Is the church called to update the gospel for each new generation, or to recover it when culture has drifted? In this short essay I examine the New Perspective on Paul—an influential bid to keep Christianity “relevant”—and argue that relevance without scriptural fidelity quickly becomes mere revision. Let’s start where Paul himself starts: with charity, but also with an immovable cross.
1. We Begin on Common Ground
I owe my New-Perspective friends this: their alarms against loveless traditionalism and cultural isolation are biblical. Paul did flex on food, circumcision, and calendar days (1 Cor 9:19-23) so that “by all means I might save some.” They remind us that the gospel creates a new multi-ethnic family, not a guild of spiritual Lone Rangers (Gal 3:28). These instincts are right, needed, and too often missing in Reformed pews.

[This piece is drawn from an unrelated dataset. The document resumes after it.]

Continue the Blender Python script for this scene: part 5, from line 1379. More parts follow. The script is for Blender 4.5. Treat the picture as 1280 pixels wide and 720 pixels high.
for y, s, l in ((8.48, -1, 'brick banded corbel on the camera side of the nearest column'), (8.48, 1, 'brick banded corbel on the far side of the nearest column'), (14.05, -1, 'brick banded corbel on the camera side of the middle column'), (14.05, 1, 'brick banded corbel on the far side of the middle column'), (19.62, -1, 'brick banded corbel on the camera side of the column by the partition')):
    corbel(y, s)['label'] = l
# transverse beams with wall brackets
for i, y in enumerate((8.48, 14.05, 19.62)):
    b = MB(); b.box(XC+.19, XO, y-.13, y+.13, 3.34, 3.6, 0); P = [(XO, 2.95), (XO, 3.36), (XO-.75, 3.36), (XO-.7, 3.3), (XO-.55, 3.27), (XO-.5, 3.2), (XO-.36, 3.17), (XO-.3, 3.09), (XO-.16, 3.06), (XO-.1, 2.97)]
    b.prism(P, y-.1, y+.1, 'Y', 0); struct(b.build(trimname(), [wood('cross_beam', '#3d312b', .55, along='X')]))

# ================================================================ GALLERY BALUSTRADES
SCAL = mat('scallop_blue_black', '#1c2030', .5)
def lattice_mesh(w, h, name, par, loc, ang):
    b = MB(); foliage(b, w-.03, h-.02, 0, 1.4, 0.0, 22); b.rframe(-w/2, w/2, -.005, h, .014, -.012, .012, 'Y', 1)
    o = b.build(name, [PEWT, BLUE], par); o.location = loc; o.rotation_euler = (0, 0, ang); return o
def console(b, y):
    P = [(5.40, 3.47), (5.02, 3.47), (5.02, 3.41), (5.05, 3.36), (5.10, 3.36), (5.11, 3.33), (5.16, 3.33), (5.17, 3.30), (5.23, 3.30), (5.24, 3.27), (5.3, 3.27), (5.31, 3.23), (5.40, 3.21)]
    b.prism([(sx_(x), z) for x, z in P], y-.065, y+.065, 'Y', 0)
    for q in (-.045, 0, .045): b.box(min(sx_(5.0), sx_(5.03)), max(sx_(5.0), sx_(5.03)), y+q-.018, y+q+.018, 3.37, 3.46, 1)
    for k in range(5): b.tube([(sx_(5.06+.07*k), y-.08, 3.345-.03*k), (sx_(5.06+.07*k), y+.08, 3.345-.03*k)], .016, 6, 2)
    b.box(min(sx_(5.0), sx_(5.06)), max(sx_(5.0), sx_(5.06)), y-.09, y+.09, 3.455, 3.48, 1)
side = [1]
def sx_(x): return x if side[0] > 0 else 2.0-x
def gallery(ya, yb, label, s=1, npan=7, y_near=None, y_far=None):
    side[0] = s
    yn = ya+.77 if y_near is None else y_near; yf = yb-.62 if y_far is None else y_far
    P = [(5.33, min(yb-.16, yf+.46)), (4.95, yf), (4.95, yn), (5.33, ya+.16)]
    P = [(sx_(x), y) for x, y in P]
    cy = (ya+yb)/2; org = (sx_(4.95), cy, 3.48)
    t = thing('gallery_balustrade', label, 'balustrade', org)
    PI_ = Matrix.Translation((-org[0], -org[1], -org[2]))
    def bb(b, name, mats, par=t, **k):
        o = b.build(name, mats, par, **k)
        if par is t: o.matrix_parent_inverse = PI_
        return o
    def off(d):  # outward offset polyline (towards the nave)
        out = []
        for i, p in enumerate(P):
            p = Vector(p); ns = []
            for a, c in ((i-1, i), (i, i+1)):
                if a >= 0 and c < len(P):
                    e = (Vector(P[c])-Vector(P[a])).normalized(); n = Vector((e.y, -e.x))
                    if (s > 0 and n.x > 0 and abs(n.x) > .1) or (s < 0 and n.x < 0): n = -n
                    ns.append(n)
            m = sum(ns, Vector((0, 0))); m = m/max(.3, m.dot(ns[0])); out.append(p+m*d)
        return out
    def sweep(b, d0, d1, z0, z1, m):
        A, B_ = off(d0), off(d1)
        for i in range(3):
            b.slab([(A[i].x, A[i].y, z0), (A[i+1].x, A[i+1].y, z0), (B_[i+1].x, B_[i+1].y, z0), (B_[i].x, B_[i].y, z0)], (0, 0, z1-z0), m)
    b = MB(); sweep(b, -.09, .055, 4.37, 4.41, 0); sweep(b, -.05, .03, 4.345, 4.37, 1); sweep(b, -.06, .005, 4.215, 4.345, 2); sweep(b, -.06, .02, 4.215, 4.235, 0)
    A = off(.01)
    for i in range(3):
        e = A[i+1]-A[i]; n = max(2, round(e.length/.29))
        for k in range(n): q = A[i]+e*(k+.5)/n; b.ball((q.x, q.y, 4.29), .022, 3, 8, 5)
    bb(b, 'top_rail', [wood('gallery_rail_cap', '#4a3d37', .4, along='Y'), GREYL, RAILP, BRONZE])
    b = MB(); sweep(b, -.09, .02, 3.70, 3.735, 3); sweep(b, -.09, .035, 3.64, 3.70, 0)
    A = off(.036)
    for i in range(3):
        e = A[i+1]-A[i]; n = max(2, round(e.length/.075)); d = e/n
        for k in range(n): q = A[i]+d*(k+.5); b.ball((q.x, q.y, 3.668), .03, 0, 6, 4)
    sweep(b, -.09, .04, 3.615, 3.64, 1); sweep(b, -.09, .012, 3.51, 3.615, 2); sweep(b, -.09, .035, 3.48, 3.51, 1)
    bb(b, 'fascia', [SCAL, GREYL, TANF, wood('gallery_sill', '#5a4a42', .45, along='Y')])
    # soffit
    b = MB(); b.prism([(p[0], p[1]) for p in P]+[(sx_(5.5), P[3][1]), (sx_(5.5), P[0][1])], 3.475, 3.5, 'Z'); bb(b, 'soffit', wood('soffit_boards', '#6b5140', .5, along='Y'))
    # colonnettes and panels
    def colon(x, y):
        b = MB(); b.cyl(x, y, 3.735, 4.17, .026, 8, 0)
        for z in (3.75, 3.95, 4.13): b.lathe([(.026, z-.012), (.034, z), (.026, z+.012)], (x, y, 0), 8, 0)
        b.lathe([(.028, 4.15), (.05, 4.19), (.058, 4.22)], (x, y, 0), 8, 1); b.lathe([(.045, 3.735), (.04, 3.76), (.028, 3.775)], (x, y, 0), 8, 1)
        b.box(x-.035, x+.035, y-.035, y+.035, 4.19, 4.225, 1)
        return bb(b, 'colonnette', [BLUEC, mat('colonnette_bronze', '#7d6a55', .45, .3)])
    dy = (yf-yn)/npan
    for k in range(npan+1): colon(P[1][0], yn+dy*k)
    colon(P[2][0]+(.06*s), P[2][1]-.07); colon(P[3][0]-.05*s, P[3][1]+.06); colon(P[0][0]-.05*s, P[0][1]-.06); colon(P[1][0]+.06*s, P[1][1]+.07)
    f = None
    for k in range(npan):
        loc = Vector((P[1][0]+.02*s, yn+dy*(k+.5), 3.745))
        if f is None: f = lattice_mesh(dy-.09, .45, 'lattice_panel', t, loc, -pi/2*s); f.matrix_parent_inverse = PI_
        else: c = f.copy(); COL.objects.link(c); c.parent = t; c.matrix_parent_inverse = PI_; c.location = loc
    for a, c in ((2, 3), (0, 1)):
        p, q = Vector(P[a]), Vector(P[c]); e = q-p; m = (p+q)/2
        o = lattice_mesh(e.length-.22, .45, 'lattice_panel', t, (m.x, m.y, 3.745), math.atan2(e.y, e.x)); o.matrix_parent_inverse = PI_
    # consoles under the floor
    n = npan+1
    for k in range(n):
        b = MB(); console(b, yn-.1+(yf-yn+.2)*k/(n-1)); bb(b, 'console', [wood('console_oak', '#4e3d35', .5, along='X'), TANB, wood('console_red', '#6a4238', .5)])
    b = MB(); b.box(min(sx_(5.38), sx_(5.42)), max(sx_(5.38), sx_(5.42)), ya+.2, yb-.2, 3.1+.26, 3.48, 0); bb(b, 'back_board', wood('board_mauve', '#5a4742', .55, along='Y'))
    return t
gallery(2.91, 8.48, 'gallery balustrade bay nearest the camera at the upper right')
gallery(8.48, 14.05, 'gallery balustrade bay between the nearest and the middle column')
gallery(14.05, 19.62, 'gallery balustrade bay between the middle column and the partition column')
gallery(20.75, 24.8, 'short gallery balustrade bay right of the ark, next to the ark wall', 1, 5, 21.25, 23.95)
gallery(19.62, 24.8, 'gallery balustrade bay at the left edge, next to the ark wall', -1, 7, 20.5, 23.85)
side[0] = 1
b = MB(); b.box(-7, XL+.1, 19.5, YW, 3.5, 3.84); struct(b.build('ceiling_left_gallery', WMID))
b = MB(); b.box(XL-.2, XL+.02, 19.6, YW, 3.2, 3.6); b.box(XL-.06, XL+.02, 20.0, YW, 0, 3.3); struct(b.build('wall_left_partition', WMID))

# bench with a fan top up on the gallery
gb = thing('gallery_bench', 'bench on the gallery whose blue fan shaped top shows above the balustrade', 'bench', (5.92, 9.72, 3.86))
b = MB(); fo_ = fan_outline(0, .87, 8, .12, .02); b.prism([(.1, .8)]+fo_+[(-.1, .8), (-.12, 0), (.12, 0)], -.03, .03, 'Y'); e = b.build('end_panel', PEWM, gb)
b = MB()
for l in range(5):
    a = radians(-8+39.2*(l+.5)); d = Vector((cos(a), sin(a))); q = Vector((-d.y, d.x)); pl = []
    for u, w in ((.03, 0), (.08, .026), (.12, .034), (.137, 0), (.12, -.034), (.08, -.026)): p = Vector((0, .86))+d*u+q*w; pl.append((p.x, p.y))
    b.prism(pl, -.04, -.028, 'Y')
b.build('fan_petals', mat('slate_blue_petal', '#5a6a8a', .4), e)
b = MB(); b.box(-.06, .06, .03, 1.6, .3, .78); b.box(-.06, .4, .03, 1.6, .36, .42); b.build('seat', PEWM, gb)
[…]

2. The Question Beneath the Question
Yet charity must still ask: When does contextualization stop being mission and start being re-write? If the church edits its core message to match the mood of the moment, what is left to offer the moment? A gospel that keeps morphing can no longer metamorphose anyone; it is only a religious selfie of the age.
3. Scripture’s Immovable Benchmarks
Isaiah 40:8 still taunts every generation: “The grass withers… but the word of our God will stand forever.” Jesus, not first-century Judaism or twenty-first-century activism, is “the truth” (John 14:6). Paul’s “flexibility” was always ad-extra—methods, not message. The apostle who shaved his head for Jews and ate veggies for Gentiles would still anathematize any “different gospel” (Gal 1:8). Methods move; the cross doesn’t.
4. Reformation Precedent: Back to the Sources, Not to the Spirit of the Age
Luther, Calvin, and company were not medieval hipsters updating Christianity for Renaissance tastes. They were conservative radicals—conservative because they swore sola Scriptura, radical because Scripture uprooted a corrupted church. Their watchword was ecclesia reformata, semper reformanda secundum verbum Dei: “the church reformed, always being reformed according to the Word of God,” not according to the Zeitgeist.
5. The Pitfall We Must Name
Whenever the church re-tailors justification to fit communal identity (NPP) or re-imagines sexuality to fit modern autonomy, it repeats the Galatian seduction: “another gospel.” Culture is not neutral; it is a generation catechism that disciples us daily (Rom 12:2). If we adjust the faith to match that catechism, we hand over the keys to the very world we are sent to win.
6. Toward a Faithful, Therefore Truly Relevant, Reformation
Relevance is not the fruit of revision but of resonance with what God has already spoken. A Word-saturated church will:
- Welcome the outsider without redefining the inside (Eph 2:12-13).
- Confront both self-righteous religion and self-authenticating secularism with the same verdict: “all have sinned” (Rom 3:23).
- Speak “the truth in love” (Eph 4:15)—love refusing to compromise the truth, truth refusing to withhold love.
The world does not need a church that echoes its questions; it needs a church that answers them with a crucified and risen Lord who never changes.
7. An Invitation, Not a Condemnation
To my NPP-inclined brothers and sisters: let’s keep the passion for community, the hatred of hypocrisy, and the missionary creativity. But let’s tether them to the apostolic gospel that God justifies the ungodly (Rom 4:5) through the alien righteousness of Christ alone. That message—though it sounds foolish to both first-century Jews and twenty-first-century skeptics—is the only power that saves.
Reformation happens when the church stops asking, “How can we update Christianity?” and starts asking, “Where have we drifted from it?” Then, and only then, will we be truly relevant—because we will be real.